The company will now send a text message to consumers who reach their maximum allotment, and a link to a speed test that will show the actual reduced speeds -- either 128 kbps or 64 kbps, depending on the plan. In the past, T-Mobile offered a “speed test” tool that only revealed the speeds that non-throttled users were receiving -- a number that wasn't particularly meaningful to consumers who had been slowed down.

Advocacy group Public Knowledge took the first step toward filing an FCC complaint in August, by writing to T-Mobile and asking the wireless carrier to change its practices. “While it may be academically interesting for subscribers to learn what their unthrottled connection speed might be, it is practically useful for them to be able to determine their actual, real world, connection speed,” the organization said at the time.

FCC chairman Tom Wheeler said in a statement today that he was “grateful T-Mobile has worked with the FCC to ensure that its customers are better informed about the speeds they are experiencing.”

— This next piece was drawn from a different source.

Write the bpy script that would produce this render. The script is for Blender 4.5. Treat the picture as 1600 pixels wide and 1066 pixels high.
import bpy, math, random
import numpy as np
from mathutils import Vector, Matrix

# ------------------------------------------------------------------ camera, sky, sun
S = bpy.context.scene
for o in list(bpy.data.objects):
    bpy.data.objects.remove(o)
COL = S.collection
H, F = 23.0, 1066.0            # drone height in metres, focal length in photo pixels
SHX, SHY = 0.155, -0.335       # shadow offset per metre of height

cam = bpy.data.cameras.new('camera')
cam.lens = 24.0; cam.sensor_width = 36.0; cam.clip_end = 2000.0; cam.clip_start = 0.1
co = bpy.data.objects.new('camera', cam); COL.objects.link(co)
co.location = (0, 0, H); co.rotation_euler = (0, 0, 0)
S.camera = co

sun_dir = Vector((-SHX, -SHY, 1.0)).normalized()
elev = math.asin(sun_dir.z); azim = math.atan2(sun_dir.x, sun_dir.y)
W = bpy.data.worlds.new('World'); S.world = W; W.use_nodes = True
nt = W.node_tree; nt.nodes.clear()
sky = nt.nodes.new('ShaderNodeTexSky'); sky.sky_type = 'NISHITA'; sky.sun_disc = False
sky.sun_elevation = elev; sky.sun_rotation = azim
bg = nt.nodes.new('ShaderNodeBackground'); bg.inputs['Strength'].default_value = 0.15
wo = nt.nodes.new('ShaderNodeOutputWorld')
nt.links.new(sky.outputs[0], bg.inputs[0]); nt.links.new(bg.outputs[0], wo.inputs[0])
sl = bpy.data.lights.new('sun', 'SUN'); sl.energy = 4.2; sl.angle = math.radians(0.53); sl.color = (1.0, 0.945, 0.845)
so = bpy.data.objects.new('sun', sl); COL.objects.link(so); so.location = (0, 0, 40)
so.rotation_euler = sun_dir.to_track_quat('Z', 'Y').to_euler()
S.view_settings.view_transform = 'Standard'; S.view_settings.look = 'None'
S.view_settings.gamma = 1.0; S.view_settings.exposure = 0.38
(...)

T-Mobile isn't the only wireless company to face pressure regarding its statements to users. Last month, the Federal Trade Commission sued AT&T for slowing the broadband speeds of mobile users who pay for unlimited data.

The agency said AT&T engaged in an unfair and deceptive practice by promising unlimited data and then slowing down mobile broadband speeds of people who consume more than either 3 GB or 5 GB a month, depending on their plans.

Verizon recently backed away from a plan to throttle some of its longtime subscribers who still pay for unlimited data.

That company's throttling plan, which was slated to begin last month, called for Verizon to slow down some 4G LTE users with unlimited data. The proposed policy involved slowing down the heaviest data users of that group, but only when the network was congested.

News of Verizon's planned slowdowns drew a rebuke this summer from Wheeler. “I know of no past Commission statement that would treat as 'reasonable network management' a decision to slow traffic to a user who has paid, after all, for 'unlimited' service,” he wrote to Verizon in July.